Monday, November 06, 2006

Mortgage Loans & Sub Prime Mortgage Lenders

Maybe it's just me. Maybe I'm just dense but I can't find a list of Prime Mortgage Lenders, anywhere.

I see plenty of information on Sub Prime Mortgage Lenders, but I can't find a bank, mortgage company, article, or website that will tell me who the Prime Mortgage Lenders are!

And I'm confused because I thought that "Prime" and "Sub Prime" were terms that referred to loans, not Lenders. For example, if you qualified for a "Prime" loan, then your credit, income, debt ratio, size of down payment, etc., were in good shape. But, if you couldn't qualify for a "Prime" loan, it was because of a low or "bad" rating in (usually) more than one of the areas I mentioned above (bad credit, low income, small down payment, etc.). And that meant you were reduced to getting a "Sub Prime" loan, and you would pay more for the loan.

But, lately I've been seeing many articles on "Sub Prime Lenders." These articles don't name these Sub Prime Lenders. Most just state that there are many Prime Lenders who have affiliates that are Sub Prime. They don't say who the Prime Lenders are either. Shouldn't someone have a list of Prime and Sub Prime Lenders? (Well, that's what I was hoping for anyway.)
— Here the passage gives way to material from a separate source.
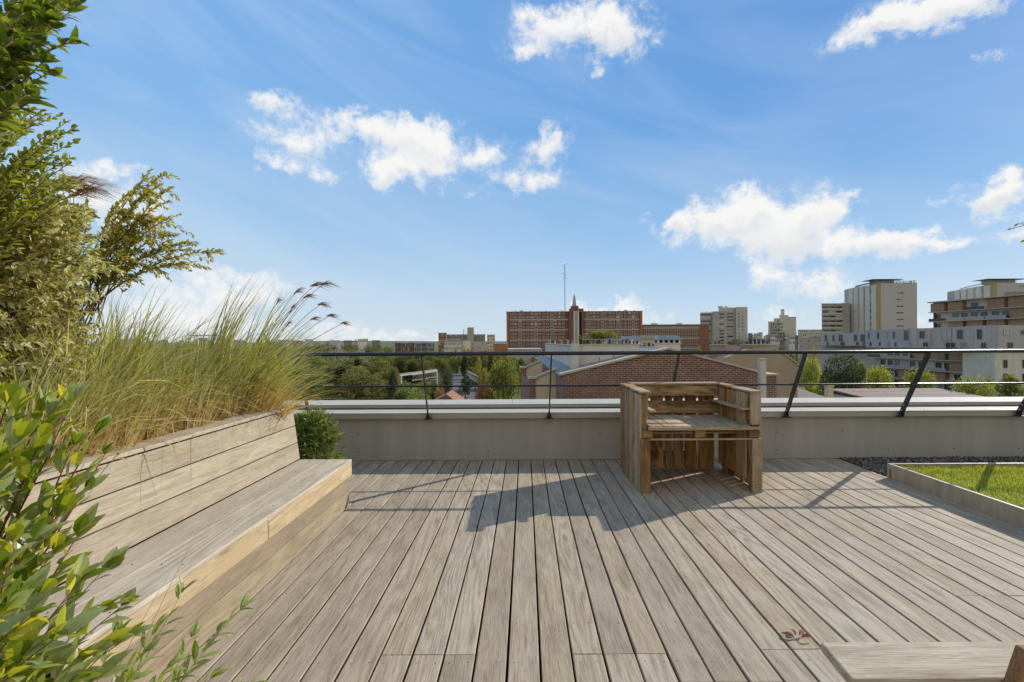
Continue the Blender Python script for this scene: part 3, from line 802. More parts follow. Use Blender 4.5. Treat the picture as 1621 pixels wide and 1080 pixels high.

Why do I care? Didn't I mention that I want to sell my house and buy another one in the country? That bit of information probably would have helped you understand my frustration, wouldn't it? And, I care because I want to make sure I'm not applying for a mortgage through a Sub Prime Lender. It's not like they'll tell you that you'll qualify for a better rate if you apply at a different Mortgage Company.

In this article the Mortgage Professor hints that two of the Prime Lenders are Countrywide(.com) and Indymac(.com). But, I think the other sites that he suggests for checking your eligibility for mainstream financing are mortgage brokers (mortgage brokers add their fee to the cost of your loan).

If anyone knows more about Prime and Sub Prime Lenders than I do (which obviously wouldn't be hard), and would like to educate me, please feel free to do so, cause I must be missing something.